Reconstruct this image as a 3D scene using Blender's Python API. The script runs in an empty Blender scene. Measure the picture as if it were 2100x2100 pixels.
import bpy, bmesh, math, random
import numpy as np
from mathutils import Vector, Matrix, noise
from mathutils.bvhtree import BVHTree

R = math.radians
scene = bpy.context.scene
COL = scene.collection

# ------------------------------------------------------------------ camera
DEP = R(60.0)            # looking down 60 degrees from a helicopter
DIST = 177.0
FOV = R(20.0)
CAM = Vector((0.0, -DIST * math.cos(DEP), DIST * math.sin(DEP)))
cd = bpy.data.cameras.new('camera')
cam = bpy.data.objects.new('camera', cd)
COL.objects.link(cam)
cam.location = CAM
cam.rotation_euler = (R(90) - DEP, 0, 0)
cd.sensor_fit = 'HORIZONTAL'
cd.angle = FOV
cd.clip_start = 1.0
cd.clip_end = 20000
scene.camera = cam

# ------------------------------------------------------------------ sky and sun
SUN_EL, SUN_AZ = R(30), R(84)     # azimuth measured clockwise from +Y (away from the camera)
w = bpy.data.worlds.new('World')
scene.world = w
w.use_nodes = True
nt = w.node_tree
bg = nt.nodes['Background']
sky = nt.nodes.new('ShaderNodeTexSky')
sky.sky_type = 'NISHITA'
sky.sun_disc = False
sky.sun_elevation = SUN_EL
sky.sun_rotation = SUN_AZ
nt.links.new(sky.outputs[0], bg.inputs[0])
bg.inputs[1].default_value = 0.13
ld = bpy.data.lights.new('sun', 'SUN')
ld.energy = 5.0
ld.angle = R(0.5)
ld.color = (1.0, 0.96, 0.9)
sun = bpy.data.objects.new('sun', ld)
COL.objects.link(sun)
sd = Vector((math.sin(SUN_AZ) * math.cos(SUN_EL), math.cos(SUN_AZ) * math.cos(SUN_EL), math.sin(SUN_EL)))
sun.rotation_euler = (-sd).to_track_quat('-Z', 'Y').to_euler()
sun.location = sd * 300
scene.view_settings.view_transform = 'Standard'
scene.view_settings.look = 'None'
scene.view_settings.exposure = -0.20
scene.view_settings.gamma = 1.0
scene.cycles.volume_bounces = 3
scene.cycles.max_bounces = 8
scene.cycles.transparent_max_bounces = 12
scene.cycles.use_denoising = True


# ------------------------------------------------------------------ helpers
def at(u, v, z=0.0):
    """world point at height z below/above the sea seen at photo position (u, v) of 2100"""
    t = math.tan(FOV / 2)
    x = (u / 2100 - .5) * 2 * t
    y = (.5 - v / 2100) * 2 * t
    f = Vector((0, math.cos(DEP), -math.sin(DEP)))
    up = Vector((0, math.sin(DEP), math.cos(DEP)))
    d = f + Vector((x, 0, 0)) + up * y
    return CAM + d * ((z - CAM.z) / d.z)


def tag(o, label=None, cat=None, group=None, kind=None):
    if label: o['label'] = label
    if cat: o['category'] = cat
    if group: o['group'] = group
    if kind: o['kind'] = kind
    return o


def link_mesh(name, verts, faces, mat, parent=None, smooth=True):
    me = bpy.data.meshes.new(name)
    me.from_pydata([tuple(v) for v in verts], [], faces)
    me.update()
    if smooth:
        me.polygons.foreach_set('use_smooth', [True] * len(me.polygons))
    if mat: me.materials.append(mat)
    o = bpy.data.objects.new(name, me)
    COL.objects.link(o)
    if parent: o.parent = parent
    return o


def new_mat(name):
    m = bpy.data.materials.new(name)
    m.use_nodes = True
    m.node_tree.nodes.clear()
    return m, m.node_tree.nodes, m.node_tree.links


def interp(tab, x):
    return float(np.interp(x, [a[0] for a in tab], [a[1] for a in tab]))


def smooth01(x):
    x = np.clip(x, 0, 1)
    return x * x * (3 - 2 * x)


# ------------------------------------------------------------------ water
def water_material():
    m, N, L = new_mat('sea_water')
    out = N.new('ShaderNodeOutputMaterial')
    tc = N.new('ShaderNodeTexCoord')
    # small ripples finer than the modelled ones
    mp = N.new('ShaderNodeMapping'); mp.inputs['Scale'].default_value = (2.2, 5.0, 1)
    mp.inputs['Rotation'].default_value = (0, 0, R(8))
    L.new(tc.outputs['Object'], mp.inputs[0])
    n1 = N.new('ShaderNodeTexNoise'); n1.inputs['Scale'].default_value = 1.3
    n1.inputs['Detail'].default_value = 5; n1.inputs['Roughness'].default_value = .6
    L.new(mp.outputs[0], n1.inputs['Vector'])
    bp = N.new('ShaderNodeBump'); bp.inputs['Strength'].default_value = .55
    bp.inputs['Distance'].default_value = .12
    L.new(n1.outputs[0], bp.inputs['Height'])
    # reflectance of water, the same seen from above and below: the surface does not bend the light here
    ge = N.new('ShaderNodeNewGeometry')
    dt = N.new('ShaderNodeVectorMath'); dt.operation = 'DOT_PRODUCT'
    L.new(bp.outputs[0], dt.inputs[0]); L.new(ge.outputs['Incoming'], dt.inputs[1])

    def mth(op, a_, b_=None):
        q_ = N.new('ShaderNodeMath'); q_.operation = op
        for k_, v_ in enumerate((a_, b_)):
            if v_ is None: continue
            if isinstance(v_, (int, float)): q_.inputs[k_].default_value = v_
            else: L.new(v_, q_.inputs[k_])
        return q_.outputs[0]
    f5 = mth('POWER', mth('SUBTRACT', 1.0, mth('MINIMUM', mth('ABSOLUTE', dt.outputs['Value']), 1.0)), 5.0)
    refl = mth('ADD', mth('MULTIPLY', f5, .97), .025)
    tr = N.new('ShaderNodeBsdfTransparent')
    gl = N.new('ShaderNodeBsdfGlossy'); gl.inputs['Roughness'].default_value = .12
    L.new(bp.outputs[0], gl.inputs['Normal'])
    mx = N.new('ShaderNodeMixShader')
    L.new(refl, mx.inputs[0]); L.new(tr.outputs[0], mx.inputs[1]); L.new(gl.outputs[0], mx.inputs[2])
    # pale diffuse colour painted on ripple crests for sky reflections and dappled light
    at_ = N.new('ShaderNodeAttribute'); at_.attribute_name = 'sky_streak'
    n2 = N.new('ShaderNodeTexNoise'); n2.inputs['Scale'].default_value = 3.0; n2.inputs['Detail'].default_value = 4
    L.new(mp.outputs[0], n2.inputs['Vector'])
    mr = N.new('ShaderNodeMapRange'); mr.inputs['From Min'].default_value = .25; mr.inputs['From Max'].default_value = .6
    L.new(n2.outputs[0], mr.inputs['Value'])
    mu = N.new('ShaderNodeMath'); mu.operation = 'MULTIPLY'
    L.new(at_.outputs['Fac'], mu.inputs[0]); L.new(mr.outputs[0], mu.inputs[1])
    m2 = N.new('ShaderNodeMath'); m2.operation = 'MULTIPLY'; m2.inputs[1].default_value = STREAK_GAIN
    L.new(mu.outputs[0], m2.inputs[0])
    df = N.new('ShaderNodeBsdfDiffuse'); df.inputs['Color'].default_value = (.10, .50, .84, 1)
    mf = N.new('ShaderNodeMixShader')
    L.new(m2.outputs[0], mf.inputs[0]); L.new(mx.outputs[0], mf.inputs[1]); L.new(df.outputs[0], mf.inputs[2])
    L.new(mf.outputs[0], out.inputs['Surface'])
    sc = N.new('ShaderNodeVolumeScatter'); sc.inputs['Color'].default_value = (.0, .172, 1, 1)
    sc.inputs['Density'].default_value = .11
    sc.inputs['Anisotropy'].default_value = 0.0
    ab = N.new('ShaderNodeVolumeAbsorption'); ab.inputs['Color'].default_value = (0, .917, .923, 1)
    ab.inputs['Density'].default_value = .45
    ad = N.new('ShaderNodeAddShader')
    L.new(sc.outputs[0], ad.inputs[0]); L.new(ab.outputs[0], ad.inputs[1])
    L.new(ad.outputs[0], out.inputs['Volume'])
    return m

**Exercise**
All of the material above needs to be copied exactly.

**The response**
Reconstruct this image as a 3D scene using Blender's Python API. The script runs in an empty Blender scene. Measure the picture as if it were 2100x2100 pixels.
import bpy, bmesh, math, random
import numpy as np
from mathutils import Vector, Matrix, noise
from mathutils.bvhtree import BVHTree

R = math.radians
scene = bpy.context.scene
COL = scene.collection

# ------------------------------------------------------------------ camera
DEP = R(60.0)            # looking down 60 degrees from a helicopter
DIST = 177.0
FOV = R(20.0)
CAM = Vector((0.0, -DIST * math.cos(DEP), DIST * math.sin(DEP)))
cd = bpy.data.cameras.new('camera')
cam = bpy.data.objects.new('camera', cd)
COL.objects.link(cam)
cam.location = CAM
cam.rotation_euler = (R(90) - DEP, 0, 0)
cd.sensor_fit = 'HORIZONTAL'
cd.angle = FOV
cd.clip_start = 1.0
cd.clip_end = 20000
scene.camera = cam

# ------------------------------------------------------------------ sky and sun
SUN_EL, SUN_AZ = R(30), R(84)     # azimuth measured clockwise from +Y (away from the camera)
w = bpy.data.worlds.new('World')
scene.world = w
w.use_nodes = True
nt = w.node_tree
bg = nt.nodes['Background']
sky = nt.nodes.new('ShaderNodeTexSky')
sky.sky_type = 'NISHITA'
sky.sun_disc = False
sky.sun_elevation = SUN_EL
sky.sun_rotation = SUN_AZ
nt.links.new(sky.outputs[0], bg.inputs[0])
bg.inputs[1].default_value = 0.13
ld = bpy.data.lights.new('sun', 'SUN')
ld.energy = 5.0
ld.angle = R(0.5)
ld.color = (1.0, 0.96, 0.9)
sun = bpy.data.objects.new('sun', ld)
COL.objects.link(sun)
sd = Vector((math.sin(SUN_AZ) * math.cos(SUN_EL), math.cos(SUN_AZ) * math.cos(SUN_EL), math.sin(SUN_EL)))
sun.rotation_euler = (-sd).to_track_quat('-Z', 'Y').to_euler()
sun.location = sd * 300
scene.view_settings.view_transform = 'Standard'
scene.view_settings.look = 'None'
scene.view_settings.exposure = -0.20
scene.view_settings.gamma = 1.0
scene.cycles.volume_bounces = 3
scene.cycles.max_bounces = 8
scene.cycles.transparent_max_bounces = 12
scene.cycles.use_denoising = True


# ------------------------------------------------------------------ helpers
def at(u, v, z=0.0):
    """world point at height z below/above the sea seen at photo position (u, v) of 2100"""
    t = math.tan(FOV / 2)
    x = (u / 2100 - .5) * 2 * t
    y = (.5 - v / 2100) * 2 * t
    f = Vector((0, math.cos(DEP), -math.sin(DEP)))
    up = Vector((0, math.sin(DEP), math.cos(DEP)))
    d = f + Vector((x, 0, 0)) + up * y
    return CAM + d * ((z - CAM.z) / d.z)


def tag(o, label=None, cat=None, group=None, kind=None):
    if label: o['label'] = label
    if cat: o['category'] = cat
    if group: o['group'] = group
    if kind: o['kind'] = kind
    return o


def link_mesh(name, verts, faces, mat, parent=None, smooth=True):
    me = bpy.data.meshes.new(name)
    me.from_pydata([tuple(v) for v in verts], [], faces)
    me.update()
    if smooth:
        me.polygons.foreach_set('use_smooth', [True] * len(me.polygons))
    if mat: me.materials.append(mat)
    o = bpy.data.objects.new(name, me)
    COL.objects.link(o)
    if parent: o.parent = parent
    return o


def new_mat(name):
    m = bpy.data.materials.new(name)
    m.use_nodes = True
    m.node_tree.nodes.clear()
    return m, m.node_tree.nodes, m.node_tree.links


def interp(tab, x):
    return float(np.interp(x, [a[0] for a in tab], [a[1] for a in tab]))


def smooth01(x):
    x = np.clip(x, 0, 1)
    return x * x * (3 - 2 * x)


# ------------------------------------------------------------------ water
def water_material():
    m, N, L = new_mat('sea_water')
    out = N.new('ShaderNodeOutputMaterial')
    tc = N.new('ShaderNodeTexCoord')
    # small ripples finer than the modelled ones
    mp = N.new('ShaderNodeMapping'); mp.inputs['Scale'].default_value = (2.2, 5.0, 1)
    mp.inputs['Rotation'].default_value = (0, 0, R(8))
    L.new(tc.outputs['Object'], mp.inputs[0])
    n1 = N.new('ShaderNodeTexNoise'); n1.inputs['Scale'].default_value = 1.3
    n1.inputs['Detail'].default_value = 5; n1.inputs['Roughness'].default_value = .6
    L.new(mp.outputs[0], n1.inputs['Vector'])
    bp = N.new('ShaderNodeBump'); bp.inputs['Strength'].default_value = .55
    bp.inputs['Distance'].default_value = .12
    L.new(n1.outputs[0], bp.inputs['Height'])
    # reflectance of water, the same seen from above and below: the surface does not bend the light here
    ge = N.new('ShaderNodeNewGeometry')
    dt = N.new('ShaderNodeVectorMath'); dt.operation = 'DOT_PRODUCT'
    L.new(bp.outputs[0], dt.inputs[0]); L.new(ge.outputs['Incoming'], dt.inputs[1])

    def mth(op, a_, b_=None):
        q_ = N.new('ShaderNodeMath'); q_.operation = op
        for k_, v_ in enumerate((a_, b_)):
            if v_ is None: continue
            if isinstance(v_, (int, float)): q_.inputs[k_].default_value = v_
            else: L.new(v_, q_.inputs[k_])
        return q_.outputs[0]
    f5 = mth('POWER', mth('SUBTRACT', 1.0, mth('MINIMUM', mth('ABSOLUTE', dt.outputs['Value']), 1.0)), 5.0)
    refl = mth('ADD', mth('MULTIPLY', f5, .97), .025)
    tr = N.new('ShaderNodeBsdfTransparent')
    gl = N.new('ShaderNodeBsdfGlossy'); gl.inputs['Roughness'].default_value = .12
    L.new(bp.outputs[0], gl.inputs['Normal'])
    mx = N.new('ShaderNodeMixShader')
    L.new(refl, mx.inputs[0]); L.new(tr.outputs[0], mx.inputs[1]); L.new(gl.outputs[0], mx.inputs[2])
    # pale diffuse colour painted on ripple crests for sky reflections and dappled light
    at_ = N.new('ShaderNodeAttribute'); at_.attribute_name = 'sky_streak'
    n2 = N.new('ShaderNodeTexNoise'); n2.inputs['Scale'].default_value = 3.0; n2.inputs['Detail'].default_value = 4
    L.new(mp.outputs[0], n2.inputs['Vector'])
    mr = N.new('ShaderNodeMapRange'); mr.inputs['From Min'].default_value = .25; mr.inputs['From Max'].default_value = .6
    L.new(n2.outputs[0], mr.inputs['Value'])
    mu = N.new('ShaderNodeMath'); mu.operation = 'MULTIPLY'
    L.new(at_.outputs['Fac'], mu.inputs[0]); L.new(mr.outputs[0], mu.inputs[1])
    m2 = N.new('ShaderNodeMath'); m2.operation = 'MULTIPLY'; m2.inputs[1].default_value = STREAK_GAIN
    L.new(mu.outputs[0], m2.inputs[0])
    df = N.new('ShaderNodeBsdfDiffuse'); df.inputs['Color'].default_value = (.10, .50, .84, 1)
    mf = N.new('ShaderNodeMixShader')
    L.new(m2.outputs[0], mf.inputs[0]); L.new(mx.outputs[0], mf.inputs[1]); L.new(df.outputs[0], mf.inputs[2])
    L.new(mf.outputs[0], out.inputs['Surface'])
    sc = N.new('ShaderNodeVolumeScatter'); sc.inputs['Color'].default_value = (.0, .172, 1, 1)
    sc.inputs['Density'].default_value = .11
    sc.inputs['Anisotropy'].default_value = 0.0
    ab = N.new('ShaderNodeVolumeAbsorption'); ab.inputs['Color'].default_value = (0, .917, .923, 1)
    ab.inputs['Density'].default_value = .45
    ad = N.new('ShaderNodeAddShader')
    L.new(sc.outputs[0], ad.inputs[0]); L.new(ab.outputs[0], ad.inputs[1])
    L.new(ad.outputs[0], out.inputs['Volume'])
    return m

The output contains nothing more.